What you have to do:
Quote only the part that opens with the line containing "The Blender Python" and closes with the line containing "bulb beam', 'wire')". Keep both of those lines.

Data provided:
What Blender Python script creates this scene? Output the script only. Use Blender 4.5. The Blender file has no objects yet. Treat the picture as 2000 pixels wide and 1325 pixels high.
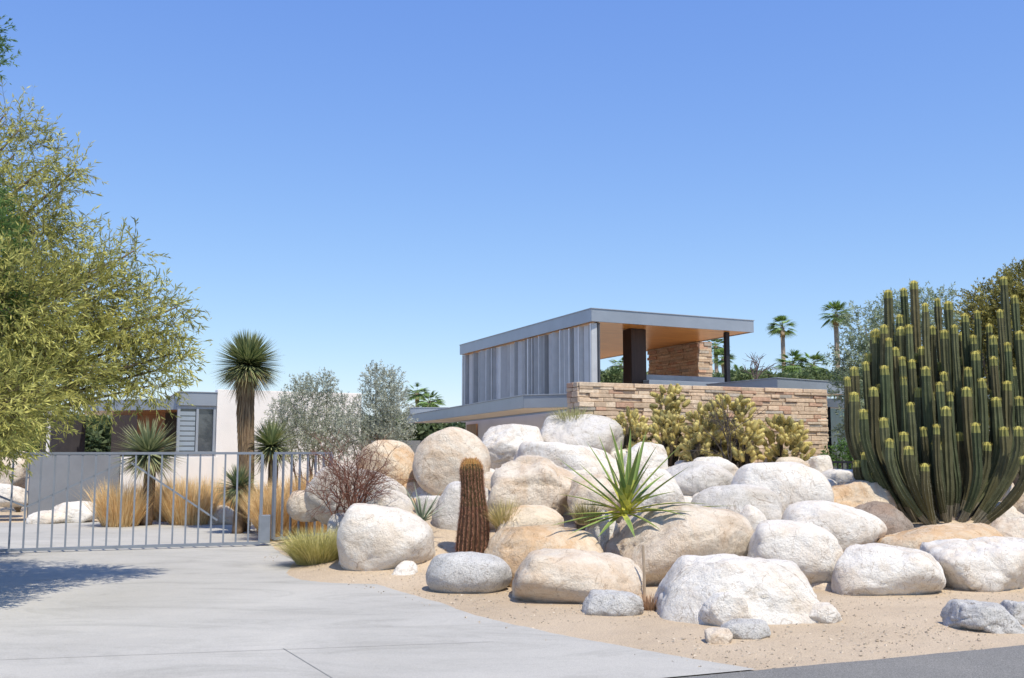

--

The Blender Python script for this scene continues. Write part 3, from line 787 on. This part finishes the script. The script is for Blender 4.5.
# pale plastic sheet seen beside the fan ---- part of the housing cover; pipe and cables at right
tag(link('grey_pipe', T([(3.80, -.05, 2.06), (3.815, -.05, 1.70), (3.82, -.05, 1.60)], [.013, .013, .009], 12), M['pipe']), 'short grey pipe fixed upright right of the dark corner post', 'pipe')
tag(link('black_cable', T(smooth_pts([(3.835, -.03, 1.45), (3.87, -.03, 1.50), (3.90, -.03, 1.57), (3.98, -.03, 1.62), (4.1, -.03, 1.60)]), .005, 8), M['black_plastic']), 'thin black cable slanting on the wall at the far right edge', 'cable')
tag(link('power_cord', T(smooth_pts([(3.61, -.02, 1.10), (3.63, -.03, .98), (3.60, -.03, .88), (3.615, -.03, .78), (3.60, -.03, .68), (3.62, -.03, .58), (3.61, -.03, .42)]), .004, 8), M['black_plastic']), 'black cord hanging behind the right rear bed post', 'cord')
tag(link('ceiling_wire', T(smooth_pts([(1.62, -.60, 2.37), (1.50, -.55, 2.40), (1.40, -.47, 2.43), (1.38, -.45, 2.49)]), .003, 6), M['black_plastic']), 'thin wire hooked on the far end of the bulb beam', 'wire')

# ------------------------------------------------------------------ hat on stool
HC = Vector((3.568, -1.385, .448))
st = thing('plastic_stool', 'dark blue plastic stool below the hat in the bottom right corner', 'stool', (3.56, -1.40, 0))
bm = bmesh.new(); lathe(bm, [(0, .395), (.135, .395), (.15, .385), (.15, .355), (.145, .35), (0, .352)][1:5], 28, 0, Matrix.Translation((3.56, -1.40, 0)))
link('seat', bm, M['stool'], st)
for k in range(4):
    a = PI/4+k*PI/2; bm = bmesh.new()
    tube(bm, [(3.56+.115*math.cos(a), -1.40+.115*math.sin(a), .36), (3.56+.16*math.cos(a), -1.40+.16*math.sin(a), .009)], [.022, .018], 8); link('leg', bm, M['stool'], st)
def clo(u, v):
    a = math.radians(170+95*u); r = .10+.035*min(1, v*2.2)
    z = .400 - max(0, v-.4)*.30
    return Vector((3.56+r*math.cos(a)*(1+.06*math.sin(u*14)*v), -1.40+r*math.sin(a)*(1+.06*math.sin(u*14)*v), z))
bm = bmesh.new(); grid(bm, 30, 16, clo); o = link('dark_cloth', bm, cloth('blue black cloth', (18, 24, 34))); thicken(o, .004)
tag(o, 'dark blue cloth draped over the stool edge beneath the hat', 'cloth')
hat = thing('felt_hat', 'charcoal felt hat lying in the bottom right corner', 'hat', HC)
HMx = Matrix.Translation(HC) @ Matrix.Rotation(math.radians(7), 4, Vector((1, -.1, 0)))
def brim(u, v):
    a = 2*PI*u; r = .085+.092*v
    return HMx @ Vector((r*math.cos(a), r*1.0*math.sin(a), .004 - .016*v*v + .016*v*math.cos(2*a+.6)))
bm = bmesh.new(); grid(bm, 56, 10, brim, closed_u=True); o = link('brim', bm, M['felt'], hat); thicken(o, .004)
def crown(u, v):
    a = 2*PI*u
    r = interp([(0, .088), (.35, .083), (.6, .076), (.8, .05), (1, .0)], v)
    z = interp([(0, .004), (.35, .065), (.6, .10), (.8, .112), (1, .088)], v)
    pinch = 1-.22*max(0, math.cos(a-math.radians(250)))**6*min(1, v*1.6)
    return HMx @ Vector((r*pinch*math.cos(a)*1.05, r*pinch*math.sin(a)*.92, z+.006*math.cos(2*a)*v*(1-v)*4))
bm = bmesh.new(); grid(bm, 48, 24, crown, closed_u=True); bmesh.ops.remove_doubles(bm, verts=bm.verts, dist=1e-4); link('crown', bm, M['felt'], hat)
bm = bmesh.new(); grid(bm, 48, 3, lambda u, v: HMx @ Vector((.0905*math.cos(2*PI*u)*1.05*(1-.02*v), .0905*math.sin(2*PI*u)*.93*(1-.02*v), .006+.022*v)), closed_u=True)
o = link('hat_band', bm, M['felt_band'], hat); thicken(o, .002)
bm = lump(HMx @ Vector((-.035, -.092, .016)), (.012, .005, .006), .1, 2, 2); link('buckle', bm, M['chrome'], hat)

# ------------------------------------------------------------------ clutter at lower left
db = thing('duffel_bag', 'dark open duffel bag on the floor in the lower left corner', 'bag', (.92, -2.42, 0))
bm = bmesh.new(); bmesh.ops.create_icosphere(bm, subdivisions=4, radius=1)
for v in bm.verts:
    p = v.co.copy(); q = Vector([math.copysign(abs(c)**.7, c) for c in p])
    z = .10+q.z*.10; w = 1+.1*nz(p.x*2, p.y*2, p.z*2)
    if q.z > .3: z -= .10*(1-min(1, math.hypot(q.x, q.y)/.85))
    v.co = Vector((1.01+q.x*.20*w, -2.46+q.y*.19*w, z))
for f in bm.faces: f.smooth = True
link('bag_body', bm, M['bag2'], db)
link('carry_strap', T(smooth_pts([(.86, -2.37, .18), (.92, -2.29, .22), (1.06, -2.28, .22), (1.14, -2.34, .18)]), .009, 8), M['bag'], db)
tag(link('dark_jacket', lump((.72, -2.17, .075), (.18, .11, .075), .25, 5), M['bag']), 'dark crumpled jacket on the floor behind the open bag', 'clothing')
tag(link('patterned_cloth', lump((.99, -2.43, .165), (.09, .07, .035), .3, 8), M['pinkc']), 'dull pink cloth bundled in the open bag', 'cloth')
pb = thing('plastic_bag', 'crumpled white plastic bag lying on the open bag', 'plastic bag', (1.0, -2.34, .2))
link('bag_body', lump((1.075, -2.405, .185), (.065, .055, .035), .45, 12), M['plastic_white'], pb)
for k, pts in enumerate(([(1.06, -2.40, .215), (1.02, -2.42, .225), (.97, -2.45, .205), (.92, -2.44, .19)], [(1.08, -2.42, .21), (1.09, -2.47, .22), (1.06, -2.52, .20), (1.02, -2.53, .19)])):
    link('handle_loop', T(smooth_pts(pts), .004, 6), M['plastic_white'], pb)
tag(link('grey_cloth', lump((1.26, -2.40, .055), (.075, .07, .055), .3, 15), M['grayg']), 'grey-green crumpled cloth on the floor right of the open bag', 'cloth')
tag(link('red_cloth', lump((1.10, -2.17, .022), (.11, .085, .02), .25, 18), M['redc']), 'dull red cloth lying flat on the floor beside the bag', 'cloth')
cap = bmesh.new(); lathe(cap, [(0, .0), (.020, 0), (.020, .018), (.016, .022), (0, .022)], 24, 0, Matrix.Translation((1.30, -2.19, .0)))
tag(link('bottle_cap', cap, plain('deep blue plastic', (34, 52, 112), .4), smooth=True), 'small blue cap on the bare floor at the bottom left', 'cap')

Reply:
The Blender Python script for this scene continues. Write part 3, from line 787 on. This part finishes the script. The script is for Blender 4.5.
# pale plastic sheet seen beside the fan ---- part of the housing cover; pipe and cables at right
tag(link('grey_pipe', T([(3.80, -.05, 2.06), (3.815, -.05, 1.70), (3.82, -.05, 1.60)], [.013, .013, .009], 12), M['pipe']), 'short grey pipe fixed upright right of the dark corner post', 'pipe')
tag(link('black_cable', T(smooth_pts([(3.835, -.03, 1.45), (3.87, -.03, 1.50), (3.90, -.03, 1.57), (3.98, -.03, 1.62), (4.1, -.03, 1.60)]), .005, 8), M['black_plastic']), 'thin black cable slanting on the wall at the far right edge', 'cable')
tag(link('power_cord', T(smooth_pts([(3.61, -.02, 1.10), (3.63, -.03, .98), (3.60, -.03, .88), (3.615, -.03, .78), (3.60, -.03, .68), (3.62, -.03, .58), (3.61, -.03, .42)]), .004, 8), M['black_plastic']), 'black cord hanging behind the right rear bed post', 'cord')
tag(link('ceiling_wire', T(smooth_pts([(1.62, -.60, 2.37), (1.50, -.55, 2.40), (1.40, -.47, 2.43), (1.38, -.45, 2.49)]), .003, 6), M['black_plastic']), 'thin wire hooked on the far end of the bulb beam', 'wire')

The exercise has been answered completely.